Format: TCM on DVR
Viewing: First
Decade: 1950's (so, so 1950's)
Director: Douglas Sirk
Douglas Sirk was a @#$%ing mad man.
This is one of the most bizarre looking and beautiful movies I've ever seen - like someone went to technicolor and just said "this one goes to 11". Every shot looks like one of those super-saturated ads from a 1950's print magazine, is perfectly framed and blocked. It's just amazing to look at.
The story is not exactly whisper thin, and it's some very real stuff served up as a fluffy morality play. Sirk was a guy who knew his audience - we first studied him in the "women's pictures" unit in film school. But that audience is absolutely not just women, it just puts women front and center in their own stories.
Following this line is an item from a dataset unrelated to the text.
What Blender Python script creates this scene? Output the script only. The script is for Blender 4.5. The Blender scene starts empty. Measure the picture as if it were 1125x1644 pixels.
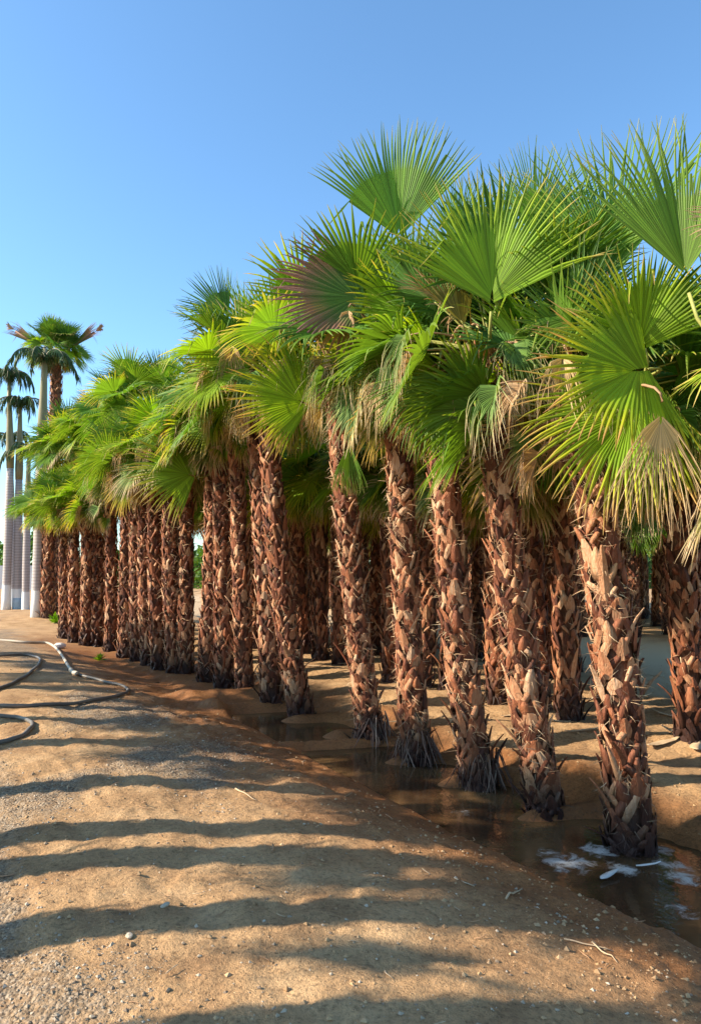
import bpy, math, random
import numpy as np
from mathutils import Vector, Matrix

# ------------------------------------------------------------------ camera, sky, sun
scene = bpy.context.scene
COL = scene.collection
W_PX, H_PX, F_PX = 1125.0, 1644.0, 1190.0
CAM_Z, PITCH = 1.6, math.atan(88.0 / F_PX)
cam_data = bpy.data.cameras.new('camera')
cam_data.sensor_fit = 'VERTICAL'
cam_data.sensor_height = 24.0
cam_data.lens = 24.0 * F_PX / H_PX
cam_data.clip_start = 0.05
cam_data.clip_end = 3000.0
cam = bpy.data.objects.new('camera', cam_data)
cam.location = (0, 0, CAM_Z)
cam.rotation_euler = (math.pi / 2 + PITCH, 0, 0)
COL.objects.link(cam)
scene.camera = cam

SUN_EL = math.radians(31.0)
SUN_TRAVEL = math.radians(7.0)        # light travels along +X turned this much towards +Y
sun_to = Vector((math.cos(SUN_EL) * math.cos(SUN_TRAVEL), math.cos(SUN_EL) * math.sin(SUN_TRAVEL), -math.sin(SUN_EL)))
world = bpy.data.worlds.new('World')
scene.world = world
world.use_nodes = True
wn = world.node_tree.nodes
wl = world.node_tree.links
bg = wn['Background']
sky = wn.new('ShaderNodeTexSky')
sky.sky_type = 'NISHITA'
sky.sun_disc = False
sky.sun_elevation = SUN_EL
sky.sun_rotation = math.radians(270.0 - math.degrees(SUN_TRAVEL))
sky.altitude = 0.0
sky.air_density = 1.0
sky.dust_density = 0.6
sky.ozone_density = 2.5
sky_tint = wn.new('ShaderNodeMix'); sky_tint.data_type = 'RGBA'; sky_tint.blend_type = 'MULTIPLY'
sky_tint.inputs[0].default_value = 1.0
sky_tint.inputs[7].default_value = (0.86, 1.11, 1.20, 1)
wl.new(sky.outputs[0], sky_tint.inputs[6])
wl.new(sky_tint.outputs[2], bg.inputs[0])
bg.inputs[1].default_value = 0.126
sun_data = bpy.data.lights.new('sun', 'SUN')
sun_data.energy = 5.0
sun_data.angle = math.radians(0.55)
sun_data.color = (1.0, 0.88, 0.70)
sun = bpy.data.objects.new('sun', sun_data)
sun.rotation_euler = sun_to.to_track_quat('-Z', 'Y').to_euler()
sun.location = (-20, 0, 15)
COL.objects.link(sun)
scene.view_settings.view_transform = 'Standard'
scene.view_settings.look = 'None'
scene.view_settings.exposure = 1.05
scene.view_settings.gamma = 1.0
scene.render.engine = 'CYCLES'
scene.cycles.max_bounces = 6
scene.cycles.diffuse_bounces = 3
scene.cycles.glossy_bounces = 2
scene.cycles.transmission_bounces = 3
scene.cycles.use_denoising = True

# ------------------------------------------------------------------ noise and ground shape
def _hash(ix, iy, seed):
    h = (ix.astype(np.int64) * 374761393 + iy.astype(np.int64) * 668265263 + seed * 144665) & 0xffffffff
    h = ((h ^ (h >> 13)) * 1274126177) & 0xffffffff
    h = h ^ (h >> 16)
    return (h & 0xffff) / 65535.0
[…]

Jane Wyman (Ms. Falconcrest herself) plays a middle-aged widow with two grown kids (well, college-aged) who is dealing with the nonsense of East Coast bougie social life, including husbands making passes at her (not cool, husbands). Wyman's best pal is, of course, Agnes Moorehead. Who looks fantastic by the way.*
Well, Rock Hudson shows up as her tree-guy, and the two get chatty, and I don't know if you've seen Rock Hudson, but that guy was not going to have trouble getting dates. Really, screw you and your surplus of handsome, Rock Hudson.
Anyhoo... he's sort of a man of the woods, clean-cut beatnik with cool friends who know how to cook. Just a few years too old to give Ginsberg and the gang a place to crash. Off screen, Wyman and Rock smash, I guess. And everything looks gorgeous everywhere they go. With, like, a fucking deer showing up and prancing around.
Needless to say, the Yankee blue bloods are scandalized by Wyman's dude, and the kids don't like it.
You could absolutely remake this movie now with the same impact. People being dicks about your significant other is a tale old enough to get a song about it by Angela Lansbury. But sometimes Rock Hudson shows up and he wants to whisk Jane Wyman off her feat, and who is Jane Wyman to say no to that? These are universal stories, man.
Obviously not my usual faire, but I watched Sirk's Imitation of Life like 25 years ago, thought it was great, and have wanted to eventually watch this one ever since. It did not disappoint.
Even if you don't care to watch it all that hard, just put it on and be amazed at the technicolor and cinematography.
*if I traveled back in time and wound up producing movies, I would absolutely make a movie with Eve Arden and Agnes Moorehead where they were co-leads and both wound up as romantic champions. It is a damn crime that these two were always a second banana.